*Material*:
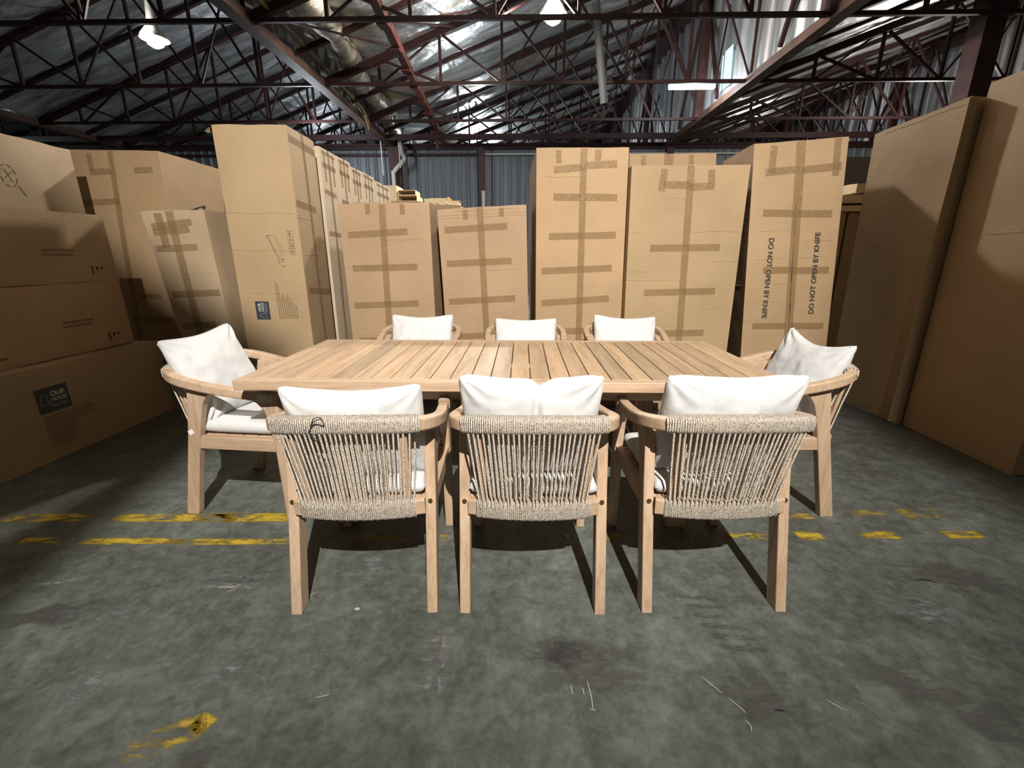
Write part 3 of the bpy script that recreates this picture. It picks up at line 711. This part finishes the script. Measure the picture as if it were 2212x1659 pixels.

--

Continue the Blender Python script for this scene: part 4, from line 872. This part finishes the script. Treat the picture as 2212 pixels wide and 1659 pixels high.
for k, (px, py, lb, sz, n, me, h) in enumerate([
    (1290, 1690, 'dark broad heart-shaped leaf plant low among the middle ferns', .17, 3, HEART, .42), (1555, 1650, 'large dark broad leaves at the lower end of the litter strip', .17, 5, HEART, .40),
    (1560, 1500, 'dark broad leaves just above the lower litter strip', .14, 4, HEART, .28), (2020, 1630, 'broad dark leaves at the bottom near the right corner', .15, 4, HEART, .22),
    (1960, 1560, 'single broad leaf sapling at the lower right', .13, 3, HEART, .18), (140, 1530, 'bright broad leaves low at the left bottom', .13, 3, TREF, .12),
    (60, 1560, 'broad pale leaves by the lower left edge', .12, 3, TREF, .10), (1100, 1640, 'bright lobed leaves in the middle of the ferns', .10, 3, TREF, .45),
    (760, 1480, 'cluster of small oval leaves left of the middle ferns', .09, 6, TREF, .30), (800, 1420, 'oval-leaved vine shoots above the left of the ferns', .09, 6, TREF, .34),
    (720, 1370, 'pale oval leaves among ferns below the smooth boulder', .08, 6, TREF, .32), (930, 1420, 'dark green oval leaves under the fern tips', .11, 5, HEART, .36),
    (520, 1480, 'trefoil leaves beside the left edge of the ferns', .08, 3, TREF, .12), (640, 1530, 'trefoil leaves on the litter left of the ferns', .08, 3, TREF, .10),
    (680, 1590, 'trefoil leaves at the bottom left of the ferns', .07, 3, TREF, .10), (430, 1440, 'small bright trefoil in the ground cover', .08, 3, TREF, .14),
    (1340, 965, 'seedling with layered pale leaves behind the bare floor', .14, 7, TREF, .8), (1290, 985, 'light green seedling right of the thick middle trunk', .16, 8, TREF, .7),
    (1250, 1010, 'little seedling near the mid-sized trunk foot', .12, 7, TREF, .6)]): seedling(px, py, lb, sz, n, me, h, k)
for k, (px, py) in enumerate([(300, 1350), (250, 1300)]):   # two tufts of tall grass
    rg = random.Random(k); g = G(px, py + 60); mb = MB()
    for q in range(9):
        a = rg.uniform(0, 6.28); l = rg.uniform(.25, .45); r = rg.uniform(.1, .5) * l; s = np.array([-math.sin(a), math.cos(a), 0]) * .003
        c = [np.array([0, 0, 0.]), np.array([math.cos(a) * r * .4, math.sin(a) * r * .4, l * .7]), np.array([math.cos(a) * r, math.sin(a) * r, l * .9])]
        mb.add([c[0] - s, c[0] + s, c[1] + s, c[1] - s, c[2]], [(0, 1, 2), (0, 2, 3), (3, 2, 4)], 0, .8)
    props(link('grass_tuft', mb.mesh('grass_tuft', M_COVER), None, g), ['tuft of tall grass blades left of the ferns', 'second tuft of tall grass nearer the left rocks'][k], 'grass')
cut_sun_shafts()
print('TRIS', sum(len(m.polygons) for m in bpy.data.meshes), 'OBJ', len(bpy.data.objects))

* * *

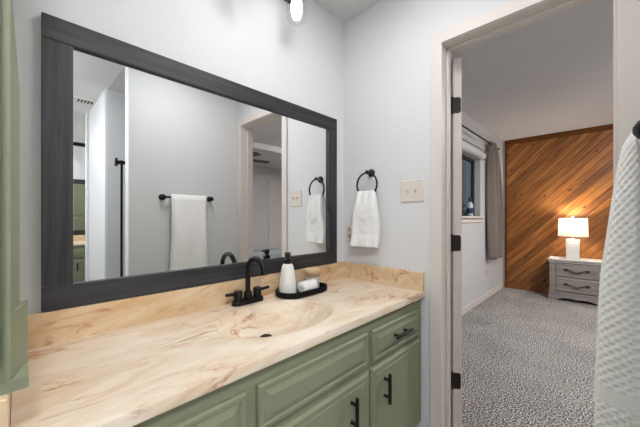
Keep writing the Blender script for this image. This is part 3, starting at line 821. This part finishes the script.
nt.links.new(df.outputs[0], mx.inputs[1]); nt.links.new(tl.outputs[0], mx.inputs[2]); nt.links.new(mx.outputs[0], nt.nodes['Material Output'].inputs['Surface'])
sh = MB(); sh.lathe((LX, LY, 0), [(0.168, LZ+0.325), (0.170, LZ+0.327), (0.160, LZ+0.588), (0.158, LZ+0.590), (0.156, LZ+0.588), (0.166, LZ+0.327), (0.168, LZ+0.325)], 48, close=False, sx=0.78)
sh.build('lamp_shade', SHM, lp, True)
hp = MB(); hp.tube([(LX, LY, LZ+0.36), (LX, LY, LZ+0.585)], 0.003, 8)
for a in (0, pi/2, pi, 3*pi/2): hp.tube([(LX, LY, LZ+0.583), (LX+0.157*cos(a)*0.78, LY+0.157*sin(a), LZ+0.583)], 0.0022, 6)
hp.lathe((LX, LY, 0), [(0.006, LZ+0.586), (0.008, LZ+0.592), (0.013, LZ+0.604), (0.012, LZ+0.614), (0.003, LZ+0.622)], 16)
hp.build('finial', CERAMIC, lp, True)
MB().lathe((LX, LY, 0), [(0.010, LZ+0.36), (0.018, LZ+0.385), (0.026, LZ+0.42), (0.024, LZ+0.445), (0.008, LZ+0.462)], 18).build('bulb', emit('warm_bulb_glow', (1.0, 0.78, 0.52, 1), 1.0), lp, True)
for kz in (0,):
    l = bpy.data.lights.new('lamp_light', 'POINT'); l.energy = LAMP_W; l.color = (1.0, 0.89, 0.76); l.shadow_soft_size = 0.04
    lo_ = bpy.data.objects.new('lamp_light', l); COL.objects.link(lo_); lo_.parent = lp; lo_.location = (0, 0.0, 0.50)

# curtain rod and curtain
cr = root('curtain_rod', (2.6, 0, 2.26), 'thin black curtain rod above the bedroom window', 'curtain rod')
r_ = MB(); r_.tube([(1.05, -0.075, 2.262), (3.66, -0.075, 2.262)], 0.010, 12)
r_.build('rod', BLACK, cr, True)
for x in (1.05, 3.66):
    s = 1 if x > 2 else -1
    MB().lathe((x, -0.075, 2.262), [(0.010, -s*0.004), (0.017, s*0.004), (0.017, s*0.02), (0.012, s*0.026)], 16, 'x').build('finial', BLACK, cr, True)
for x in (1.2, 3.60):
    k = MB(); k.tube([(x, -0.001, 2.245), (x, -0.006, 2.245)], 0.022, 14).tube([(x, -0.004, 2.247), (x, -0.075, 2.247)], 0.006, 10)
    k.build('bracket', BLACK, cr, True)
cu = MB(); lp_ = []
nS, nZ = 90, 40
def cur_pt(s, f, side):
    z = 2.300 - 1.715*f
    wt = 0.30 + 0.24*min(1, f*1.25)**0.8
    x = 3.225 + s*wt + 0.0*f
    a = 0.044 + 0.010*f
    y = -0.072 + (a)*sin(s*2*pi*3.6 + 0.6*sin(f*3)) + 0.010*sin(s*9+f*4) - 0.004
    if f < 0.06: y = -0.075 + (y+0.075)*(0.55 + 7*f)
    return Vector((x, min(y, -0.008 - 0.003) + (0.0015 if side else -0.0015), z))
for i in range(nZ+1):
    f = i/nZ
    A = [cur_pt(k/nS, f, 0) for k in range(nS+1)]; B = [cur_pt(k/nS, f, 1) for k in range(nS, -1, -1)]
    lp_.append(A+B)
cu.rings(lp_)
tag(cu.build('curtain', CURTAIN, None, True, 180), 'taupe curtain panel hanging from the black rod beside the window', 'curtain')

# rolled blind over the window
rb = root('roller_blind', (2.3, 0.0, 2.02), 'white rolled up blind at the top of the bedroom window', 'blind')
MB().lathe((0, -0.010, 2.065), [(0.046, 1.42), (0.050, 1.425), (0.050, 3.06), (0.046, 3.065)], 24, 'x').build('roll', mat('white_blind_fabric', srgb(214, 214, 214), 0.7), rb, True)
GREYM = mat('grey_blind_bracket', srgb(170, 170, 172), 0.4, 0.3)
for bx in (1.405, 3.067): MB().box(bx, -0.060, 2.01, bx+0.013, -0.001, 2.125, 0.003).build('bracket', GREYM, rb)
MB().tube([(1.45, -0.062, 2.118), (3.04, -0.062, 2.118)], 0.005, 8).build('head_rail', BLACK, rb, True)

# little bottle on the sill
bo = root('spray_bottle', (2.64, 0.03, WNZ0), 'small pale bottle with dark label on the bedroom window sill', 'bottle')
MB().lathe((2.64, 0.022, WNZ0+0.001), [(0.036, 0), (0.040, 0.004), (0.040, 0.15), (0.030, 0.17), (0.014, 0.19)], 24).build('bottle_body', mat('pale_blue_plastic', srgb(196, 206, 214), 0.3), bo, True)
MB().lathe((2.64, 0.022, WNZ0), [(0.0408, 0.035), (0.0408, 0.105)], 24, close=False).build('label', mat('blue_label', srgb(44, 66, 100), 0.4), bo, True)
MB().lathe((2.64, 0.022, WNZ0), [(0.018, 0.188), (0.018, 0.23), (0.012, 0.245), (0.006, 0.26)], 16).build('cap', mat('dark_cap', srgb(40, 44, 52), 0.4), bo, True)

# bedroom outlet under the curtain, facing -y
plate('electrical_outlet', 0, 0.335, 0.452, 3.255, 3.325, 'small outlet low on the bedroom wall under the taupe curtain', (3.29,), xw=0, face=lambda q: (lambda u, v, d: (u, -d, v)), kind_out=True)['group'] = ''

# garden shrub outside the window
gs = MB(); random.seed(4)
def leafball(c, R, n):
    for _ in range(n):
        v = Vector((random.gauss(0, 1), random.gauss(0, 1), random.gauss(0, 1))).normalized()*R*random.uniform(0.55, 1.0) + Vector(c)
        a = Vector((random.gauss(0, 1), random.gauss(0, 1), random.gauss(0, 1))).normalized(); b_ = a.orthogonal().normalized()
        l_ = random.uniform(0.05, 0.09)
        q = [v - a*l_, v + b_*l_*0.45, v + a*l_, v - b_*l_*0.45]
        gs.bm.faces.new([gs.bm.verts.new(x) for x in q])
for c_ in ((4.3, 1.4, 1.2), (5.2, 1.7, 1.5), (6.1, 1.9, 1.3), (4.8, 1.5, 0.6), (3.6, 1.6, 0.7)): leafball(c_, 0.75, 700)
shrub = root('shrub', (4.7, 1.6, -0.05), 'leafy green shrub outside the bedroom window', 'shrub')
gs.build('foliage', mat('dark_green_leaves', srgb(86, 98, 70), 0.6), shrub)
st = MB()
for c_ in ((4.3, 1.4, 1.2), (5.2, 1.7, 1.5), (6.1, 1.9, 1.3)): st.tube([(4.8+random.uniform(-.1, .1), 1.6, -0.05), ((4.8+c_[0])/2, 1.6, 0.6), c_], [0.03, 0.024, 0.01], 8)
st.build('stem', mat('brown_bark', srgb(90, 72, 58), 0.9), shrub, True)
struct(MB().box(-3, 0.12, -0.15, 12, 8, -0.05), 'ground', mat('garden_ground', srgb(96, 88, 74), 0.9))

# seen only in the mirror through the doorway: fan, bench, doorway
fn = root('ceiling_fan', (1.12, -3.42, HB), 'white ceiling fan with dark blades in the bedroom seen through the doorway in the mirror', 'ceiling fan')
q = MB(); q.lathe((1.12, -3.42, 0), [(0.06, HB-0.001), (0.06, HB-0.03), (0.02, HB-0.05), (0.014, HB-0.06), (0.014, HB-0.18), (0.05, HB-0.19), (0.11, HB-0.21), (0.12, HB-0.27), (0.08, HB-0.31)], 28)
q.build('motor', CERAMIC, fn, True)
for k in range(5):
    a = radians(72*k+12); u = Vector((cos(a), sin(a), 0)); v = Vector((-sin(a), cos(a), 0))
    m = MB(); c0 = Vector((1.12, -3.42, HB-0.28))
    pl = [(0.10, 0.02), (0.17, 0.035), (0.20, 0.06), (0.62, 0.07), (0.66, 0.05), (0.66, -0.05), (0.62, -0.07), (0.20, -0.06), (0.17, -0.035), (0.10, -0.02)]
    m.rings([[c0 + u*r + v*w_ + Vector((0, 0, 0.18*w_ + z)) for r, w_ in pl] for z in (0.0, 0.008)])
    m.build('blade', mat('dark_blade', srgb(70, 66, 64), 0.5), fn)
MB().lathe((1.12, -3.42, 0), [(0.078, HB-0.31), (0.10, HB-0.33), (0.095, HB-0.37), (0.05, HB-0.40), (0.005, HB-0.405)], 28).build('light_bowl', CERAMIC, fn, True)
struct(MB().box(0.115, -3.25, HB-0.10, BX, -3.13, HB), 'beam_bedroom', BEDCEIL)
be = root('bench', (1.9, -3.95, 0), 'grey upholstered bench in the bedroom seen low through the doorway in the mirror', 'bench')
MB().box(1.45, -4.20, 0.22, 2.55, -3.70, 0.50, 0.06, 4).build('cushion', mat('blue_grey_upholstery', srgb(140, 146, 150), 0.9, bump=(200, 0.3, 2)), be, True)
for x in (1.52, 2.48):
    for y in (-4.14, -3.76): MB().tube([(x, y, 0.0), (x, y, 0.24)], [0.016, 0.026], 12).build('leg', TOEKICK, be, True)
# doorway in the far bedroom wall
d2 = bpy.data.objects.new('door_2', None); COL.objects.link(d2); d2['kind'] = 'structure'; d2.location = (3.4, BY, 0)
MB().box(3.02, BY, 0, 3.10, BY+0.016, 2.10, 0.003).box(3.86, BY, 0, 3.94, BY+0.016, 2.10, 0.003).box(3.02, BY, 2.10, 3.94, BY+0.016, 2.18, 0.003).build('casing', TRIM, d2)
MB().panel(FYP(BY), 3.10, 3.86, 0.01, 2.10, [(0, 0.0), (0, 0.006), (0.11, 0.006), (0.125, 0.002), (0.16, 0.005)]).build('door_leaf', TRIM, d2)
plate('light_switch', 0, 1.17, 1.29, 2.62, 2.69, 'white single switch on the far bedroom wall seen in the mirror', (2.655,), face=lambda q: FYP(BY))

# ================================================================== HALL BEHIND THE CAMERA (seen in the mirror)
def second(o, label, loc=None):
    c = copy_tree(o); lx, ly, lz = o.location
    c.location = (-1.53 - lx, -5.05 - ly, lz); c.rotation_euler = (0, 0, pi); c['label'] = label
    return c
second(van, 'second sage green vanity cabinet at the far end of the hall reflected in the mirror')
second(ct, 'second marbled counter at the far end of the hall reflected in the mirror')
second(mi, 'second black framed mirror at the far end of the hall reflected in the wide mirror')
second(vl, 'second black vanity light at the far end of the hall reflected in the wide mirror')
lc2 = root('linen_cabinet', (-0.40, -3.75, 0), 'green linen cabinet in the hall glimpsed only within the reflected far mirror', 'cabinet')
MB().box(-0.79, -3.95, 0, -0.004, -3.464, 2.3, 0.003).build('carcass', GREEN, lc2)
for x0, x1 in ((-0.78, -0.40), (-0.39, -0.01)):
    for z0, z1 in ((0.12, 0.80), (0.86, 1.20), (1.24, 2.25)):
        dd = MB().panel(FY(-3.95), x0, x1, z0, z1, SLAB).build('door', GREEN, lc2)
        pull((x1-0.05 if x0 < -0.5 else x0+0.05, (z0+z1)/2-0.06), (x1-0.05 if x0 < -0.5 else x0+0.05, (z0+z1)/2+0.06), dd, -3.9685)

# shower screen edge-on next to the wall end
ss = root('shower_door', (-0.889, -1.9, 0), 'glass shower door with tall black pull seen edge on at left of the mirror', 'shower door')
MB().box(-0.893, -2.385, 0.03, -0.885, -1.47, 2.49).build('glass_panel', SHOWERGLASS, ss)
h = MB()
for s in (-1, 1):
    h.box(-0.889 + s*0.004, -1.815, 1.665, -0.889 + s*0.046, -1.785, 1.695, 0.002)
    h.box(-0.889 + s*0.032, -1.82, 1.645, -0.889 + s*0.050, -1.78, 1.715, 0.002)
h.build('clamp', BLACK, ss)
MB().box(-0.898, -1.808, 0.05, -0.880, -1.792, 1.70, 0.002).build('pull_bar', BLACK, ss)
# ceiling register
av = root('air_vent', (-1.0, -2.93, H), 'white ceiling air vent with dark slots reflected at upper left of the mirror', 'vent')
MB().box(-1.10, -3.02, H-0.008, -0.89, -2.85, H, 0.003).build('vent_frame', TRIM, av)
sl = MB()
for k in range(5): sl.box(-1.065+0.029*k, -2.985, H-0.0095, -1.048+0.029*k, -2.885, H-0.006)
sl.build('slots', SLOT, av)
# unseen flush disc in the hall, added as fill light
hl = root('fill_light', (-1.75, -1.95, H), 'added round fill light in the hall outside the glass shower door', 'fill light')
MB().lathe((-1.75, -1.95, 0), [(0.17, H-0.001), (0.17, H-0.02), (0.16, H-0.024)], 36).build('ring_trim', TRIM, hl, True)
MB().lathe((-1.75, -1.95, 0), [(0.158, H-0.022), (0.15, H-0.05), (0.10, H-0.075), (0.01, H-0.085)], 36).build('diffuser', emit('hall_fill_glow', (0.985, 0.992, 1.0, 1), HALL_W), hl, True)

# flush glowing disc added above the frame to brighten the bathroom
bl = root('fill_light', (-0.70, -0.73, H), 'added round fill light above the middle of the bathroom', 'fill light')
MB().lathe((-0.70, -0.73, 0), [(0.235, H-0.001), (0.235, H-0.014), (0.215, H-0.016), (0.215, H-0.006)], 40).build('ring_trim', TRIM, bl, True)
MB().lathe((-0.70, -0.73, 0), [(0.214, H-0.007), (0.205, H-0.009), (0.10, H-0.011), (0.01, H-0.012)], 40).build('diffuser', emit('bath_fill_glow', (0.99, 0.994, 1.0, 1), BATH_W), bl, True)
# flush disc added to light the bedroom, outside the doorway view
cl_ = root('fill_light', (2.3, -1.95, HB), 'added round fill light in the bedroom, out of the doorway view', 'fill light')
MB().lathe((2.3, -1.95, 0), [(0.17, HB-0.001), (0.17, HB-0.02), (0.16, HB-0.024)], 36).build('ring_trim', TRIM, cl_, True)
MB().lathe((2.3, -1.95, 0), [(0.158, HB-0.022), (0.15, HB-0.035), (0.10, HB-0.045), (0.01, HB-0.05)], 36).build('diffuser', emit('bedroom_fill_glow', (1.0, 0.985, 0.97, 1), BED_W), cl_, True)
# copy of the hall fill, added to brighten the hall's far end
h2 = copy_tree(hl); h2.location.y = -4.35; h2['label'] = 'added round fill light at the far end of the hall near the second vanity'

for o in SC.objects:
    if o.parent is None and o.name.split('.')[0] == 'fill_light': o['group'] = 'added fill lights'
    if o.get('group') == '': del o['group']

*Required task*: Nothing but the lines from the line that contains "Keep writing the" through the line that contains "lo_ = bpy.data.objects.new('lamp_light', l);" should be given again, each exactly as it stands, both ends included.

*Problem solution*:
Keep writing the Blender script for this image. This is part 3, starting at line 821. This part finishes the script.
nt.links.new(df.outputs[0], mx.inputs[1]); nt.links.new(tl.outputs[0], mx.inputs[2]); nt.links.new(mx.outputs[0], nt.nodes['Material Output'].inputs['Surface'])
sh = MB(); sh.lathe((LX, LY, 0), [(0.168, LZ+0.325), (0.170, LZ+0.327), (0.160, LZ+0.588), (0.158, LZ+0.590), (0.156, LZ+0.588), (0.166, LZ+0.327), (0.168, LZ+0.325)], 48, close=False, sx=0.78)
sh.build('lamp_shade', SHM, lp, True)
hp = MB(); hp.tube([(LX, LY, LZ+0.36), (LX, LY, LZ+0.585)], 0.003, 8)
for a in (0, pi/2, pi, 3*pi/2): hp.tube([(LX, LY, LZ+0.583), (LX+0.157*cos(a)*0.78, LY+0.157*sin(a), LZ+0.583)], 0.0022, 6)
hp.lathe((LX, LY, 0), [(0.006, LZ+0.586), (0.008, LZ+0.592), (0.013, LZ+0.604), (0.012, LZ+0.614), (0.003, LZ+0.622)], 16)
hp.build('finial', CERAMIC, lp, True)
MB().lathe((LX, LY, 0), [(0.010, LZ+0.36), (0.018, LZ+0.385), (0.026, LZ+0.42), (0.024, LZ+0.445), (0.008, LZ+0.462)], 18).build('bulb', emit('warm_bulb_glow', (1.0, 0.78, 0.52, 1), 1.0), lp, True)
for kz in (0,):
    l = bpy.data.lights.new('lamp_light', 'POINT'); l.energy = LAMP_W; l.color = (1.0, 0.89, 0.76); l.shadow_soft_size = 0.04
    lo_ = bpy.data.objects.new('lamp_light', l); COL.objects.link(lo_); lo_.parent = lp; lo_.location = (0, 0.0, 0.50)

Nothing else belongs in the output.